- The request -
Please restate, exactly as written, the lines running from the beginning of the material through the line that has "FAR_CON = [far_conifer(220" in it.

## Begin

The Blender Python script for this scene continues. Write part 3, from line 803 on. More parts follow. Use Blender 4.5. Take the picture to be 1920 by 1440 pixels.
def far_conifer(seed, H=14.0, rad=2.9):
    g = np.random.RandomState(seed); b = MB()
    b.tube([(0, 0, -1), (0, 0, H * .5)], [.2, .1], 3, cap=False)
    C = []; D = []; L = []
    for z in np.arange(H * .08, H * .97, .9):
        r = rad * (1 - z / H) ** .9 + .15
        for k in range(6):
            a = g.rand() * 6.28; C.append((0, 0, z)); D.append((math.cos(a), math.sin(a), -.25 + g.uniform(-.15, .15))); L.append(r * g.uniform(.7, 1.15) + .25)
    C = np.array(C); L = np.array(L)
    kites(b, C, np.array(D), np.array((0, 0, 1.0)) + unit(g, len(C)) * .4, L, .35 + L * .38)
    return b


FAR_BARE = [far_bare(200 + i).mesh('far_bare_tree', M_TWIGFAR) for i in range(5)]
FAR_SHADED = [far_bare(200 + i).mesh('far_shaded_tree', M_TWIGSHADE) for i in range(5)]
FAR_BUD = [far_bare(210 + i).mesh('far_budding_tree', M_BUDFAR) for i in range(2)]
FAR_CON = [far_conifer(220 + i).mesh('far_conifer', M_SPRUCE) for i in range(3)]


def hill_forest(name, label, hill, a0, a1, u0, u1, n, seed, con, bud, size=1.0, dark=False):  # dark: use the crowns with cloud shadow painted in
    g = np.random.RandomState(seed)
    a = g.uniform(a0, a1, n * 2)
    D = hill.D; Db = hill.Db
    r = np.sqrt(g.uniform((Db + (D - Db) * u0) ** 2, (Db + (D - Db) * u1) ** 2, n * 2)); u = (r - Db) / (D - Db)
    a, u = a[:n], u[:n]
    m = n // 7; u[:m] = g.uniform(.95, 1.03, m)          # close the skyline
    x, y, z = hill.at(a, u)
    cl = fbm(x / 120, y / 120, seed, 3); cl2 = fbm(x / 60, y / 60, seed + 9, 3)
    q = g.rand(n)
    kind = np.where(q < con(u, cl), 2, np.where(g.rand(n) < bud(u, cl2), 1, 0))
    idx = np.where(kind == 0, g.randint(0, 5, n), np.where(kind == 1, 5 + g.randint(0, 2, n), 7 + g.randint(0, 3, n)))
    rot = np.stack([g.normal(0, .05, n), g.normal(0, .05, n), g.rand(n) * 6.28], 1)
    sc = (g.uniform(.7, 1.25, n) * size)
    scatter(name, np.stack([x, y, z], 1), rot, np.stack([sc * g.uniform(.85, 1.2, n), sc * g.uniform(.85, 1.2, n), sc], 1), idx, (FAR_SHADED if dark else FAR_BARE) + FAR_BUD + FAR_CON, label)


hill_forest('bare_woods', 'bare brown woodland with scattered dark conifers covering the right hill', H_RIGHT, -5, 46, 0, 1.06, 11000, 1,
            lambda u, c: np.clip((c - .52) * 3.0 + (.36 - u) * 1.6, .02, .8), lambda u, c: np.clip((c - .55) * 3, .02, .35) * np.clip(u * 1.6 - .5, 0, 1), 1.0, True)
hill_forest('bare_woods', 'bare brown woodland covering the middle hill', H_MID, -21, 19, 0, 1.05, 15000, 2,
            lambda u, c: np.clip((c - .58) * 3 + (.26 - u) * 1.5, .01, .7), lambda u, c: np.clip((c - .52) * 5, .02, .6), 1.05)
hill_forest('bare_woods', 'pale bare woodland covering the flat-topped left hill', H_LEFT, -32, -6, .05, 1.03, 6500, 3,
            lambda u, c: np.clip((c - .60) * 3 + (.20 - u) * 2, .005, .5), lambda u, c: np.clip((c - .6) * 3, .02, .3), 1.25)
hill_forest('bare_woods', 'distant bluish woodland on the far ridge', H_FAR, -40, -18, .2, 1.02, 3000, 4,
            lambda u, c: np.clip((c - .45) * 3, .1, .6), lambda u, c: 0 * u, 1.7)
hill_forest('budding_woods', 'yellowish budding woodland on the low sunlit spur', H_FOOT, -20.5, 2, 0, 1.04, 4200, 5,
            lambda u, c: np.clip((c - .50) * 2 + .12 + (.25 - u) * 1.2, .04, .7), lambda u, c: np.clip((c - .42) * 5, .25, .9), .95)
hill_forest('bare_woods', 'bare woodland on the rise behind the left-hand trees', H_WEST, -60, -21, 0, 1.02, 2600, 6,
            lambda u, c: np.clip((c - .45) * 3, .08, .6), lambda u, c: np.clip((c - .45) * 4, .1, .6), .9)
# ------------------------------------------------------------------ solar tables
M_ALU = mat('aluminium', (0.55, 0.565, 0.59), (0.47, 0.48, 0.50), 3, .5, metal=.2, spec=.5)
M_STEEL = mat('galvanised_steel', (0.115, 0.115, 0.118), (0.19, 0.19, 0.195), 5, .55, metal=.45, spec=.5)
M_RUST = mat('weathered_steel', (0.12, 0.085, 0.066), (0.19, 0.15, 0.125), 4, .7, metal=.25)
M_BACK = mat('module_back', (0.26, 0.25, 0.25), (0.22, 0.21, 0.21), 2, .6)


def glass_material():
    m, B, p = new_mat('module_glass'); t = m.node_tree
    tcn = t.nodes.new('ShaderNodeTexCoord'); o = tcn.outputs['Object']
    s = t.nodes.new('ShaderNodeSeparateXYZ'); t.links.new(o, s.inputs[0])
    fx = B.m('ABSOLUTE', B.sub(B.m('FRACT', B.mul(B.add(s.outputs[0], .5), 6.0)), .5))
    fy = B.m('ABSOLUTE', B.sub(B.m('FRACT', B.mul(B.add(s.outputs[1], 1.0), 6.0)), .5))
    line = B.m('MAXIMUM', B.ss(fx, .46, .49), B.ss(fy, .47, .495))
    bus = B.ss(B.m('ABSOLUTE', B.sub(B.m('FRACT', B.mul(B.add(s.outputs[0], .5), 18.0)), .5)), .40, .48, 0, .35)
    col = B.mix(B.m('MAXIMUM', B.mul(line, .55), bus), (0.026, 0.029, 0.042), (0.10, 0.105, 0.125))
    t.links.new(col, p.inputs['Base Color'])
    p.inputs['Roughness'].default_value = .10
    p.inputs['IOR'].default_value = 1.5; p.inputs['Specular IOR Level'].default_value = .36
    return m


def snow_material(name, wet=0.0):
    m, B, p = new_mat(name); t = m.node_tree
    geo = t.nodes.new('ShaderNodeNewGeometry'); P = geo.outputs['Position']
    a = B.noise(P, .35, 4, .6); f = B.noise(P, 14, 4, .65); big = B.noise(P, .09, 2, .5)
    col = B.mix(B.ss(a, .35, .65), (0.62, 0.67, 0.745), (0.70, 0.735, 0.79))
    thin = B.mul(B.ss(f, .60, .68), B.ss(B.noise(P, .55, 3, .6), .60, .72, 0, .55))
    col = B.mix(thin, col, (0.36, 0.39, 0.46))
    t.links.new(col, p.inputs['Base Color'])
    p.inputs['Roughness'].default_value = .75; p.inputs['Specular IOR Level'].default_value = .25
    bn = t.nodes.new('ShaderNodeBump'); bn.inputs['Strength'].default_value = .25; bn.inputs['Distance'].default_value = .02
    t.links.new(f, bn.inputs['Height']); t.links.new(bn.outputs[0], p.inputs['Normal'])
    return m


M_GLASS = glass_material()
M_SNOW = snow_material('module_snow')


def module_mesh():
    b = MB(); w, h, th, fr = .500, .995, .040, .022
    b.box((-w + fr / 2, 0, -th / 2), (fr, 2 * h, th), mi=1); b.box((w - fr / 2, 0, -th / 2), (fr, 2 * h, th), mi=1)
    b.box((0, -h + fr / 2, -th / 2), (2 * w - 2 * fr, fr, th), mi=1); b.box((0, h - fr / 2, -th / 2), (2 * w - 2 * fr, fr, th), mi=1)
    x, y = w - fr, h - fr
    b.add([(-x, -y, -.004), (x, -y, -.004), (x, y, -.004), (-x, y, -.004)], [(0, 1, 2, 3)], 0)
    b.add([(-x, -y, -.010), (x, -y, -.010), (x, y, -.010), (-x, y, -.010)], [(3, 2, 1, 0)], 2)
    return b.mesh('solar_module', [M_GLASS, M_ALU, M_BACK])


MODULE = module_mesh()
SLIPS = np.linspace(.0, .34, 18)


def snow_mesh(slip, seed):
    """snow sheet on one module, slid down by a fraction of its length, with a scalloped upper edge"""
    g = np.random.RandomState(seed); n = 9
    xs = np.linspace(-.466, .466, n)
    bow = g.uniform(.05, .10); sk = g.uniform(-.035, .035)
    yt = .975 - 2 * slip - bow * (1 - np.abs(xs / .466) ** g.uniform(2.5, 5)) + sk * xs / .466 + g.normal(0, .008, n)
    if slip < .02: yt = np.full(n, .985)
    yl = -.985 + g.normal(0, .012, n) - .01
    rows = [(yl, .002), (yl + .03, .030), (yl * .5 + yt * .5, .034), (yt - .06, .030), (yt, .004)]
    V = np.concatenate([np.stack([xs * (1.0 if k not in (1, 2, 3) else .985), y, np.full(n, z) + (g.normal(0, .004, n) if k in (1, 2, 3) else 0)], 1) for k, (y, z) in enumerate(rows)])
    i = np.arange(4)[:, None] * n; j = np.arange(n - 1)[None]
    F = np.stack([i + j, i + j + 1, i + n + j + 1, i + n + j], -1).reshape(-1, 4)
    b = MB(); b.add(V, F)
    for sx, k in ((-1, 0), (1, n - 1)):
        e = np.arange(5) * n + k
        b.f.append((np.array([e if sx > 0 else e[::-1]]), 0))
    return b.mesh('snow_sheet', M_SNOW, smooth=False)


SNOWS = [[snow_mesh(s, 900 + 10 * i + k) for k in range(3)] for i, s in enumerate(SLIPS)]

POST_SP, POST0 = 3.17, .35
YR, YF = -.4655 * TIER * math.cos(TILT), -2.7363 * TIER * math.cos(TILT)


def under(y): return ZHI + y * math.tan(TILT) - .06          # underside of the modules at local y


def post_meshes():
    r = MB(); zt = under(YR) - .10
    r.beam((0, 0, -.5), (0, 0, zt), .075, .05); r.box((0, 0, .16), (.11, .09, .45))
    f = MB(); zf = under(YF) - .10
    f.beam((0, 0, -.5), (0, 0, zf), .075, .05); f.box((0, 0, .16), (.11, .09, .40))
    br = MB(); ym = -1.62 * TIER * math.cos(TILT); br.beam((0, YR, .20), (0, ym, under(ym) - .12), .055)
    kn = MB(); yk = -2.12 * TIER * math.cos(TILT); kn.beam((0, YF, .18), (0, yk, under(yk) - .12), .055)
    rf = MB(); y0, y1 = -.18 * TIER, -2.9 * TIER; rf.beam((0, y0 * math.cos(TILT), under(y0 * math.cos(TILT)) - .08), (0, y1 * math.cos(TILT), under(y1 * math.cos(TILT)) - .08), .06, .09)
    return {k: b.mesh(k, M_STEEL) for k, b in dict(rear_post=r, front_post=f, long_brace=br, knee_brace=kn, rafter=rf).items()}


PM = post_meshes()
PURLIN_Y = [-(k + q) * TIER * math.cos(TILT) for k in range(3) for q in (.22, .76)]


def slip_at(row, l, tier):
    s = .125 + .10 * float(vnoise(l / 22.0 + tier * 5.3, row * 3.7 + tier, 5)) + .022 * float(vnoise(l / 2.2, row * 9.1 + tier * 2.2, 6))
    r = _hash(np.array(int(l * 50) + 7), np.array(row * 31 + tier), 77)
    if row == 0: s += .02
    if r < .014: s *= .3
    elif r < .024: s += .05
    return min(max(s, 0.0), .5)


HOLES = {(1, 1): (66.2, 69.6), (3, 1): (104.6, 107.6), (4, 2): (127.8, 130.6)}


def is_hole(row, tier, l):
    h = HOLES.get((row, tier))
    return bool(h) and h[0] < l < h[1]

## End

- Answer to this problem -
The Blender Python script for this scene continues. Write part 3, from line 803 on. More parts follow. Use Blender 4.5. Take the picture to be 1920 by 1440 pixels.
def far_conifer(seed, H=14.0, rad=2.9):
    g = np.random.RandomState(seed); b = MB()
    b.tube([(0, 0, -1), (0, 0, H * .5)], [.2, .1], 3, cap=False)
    C = []; D = []; L = []
    for z in np.arange(H * .08, H * .97, .9):
        r = rad * (1 - z / H) ** .9 + .15
        for k in range(6):
            a = g.rand() * 6.28; C.append((0, 0, z)); D.append((math.cos(a), math.sin(a), -.25 + g.uniform(-.15, .15))); L.append(r * g.uniform(.7, 1.15) + .25)
    C = np.array(C); L = np.array(L)
    kites(b, C, np.array(D), np.array((0, 0, 1.0)) + unit(g, len(C)) * .4, L, .35 + L * .38)
    return b


FAR_BARE = [far_bare(200 + i).mesh('far_bare_tree', M_TWIGFAR) for i in range(5)]
FAR_SHADED = [far_bare(200 + i).mesh('far_shaded_tree', M_TWIGSHADE) for i in range(5)]
FAR_BUD = [far_bare(210 + i).mesh('far_budding_tree', M_BUDFAR) for i in range(2)]
FAR_CON = [far_conifer(220 + i).mesh('far_conifer', M_SPRUCE) for i in range(3)]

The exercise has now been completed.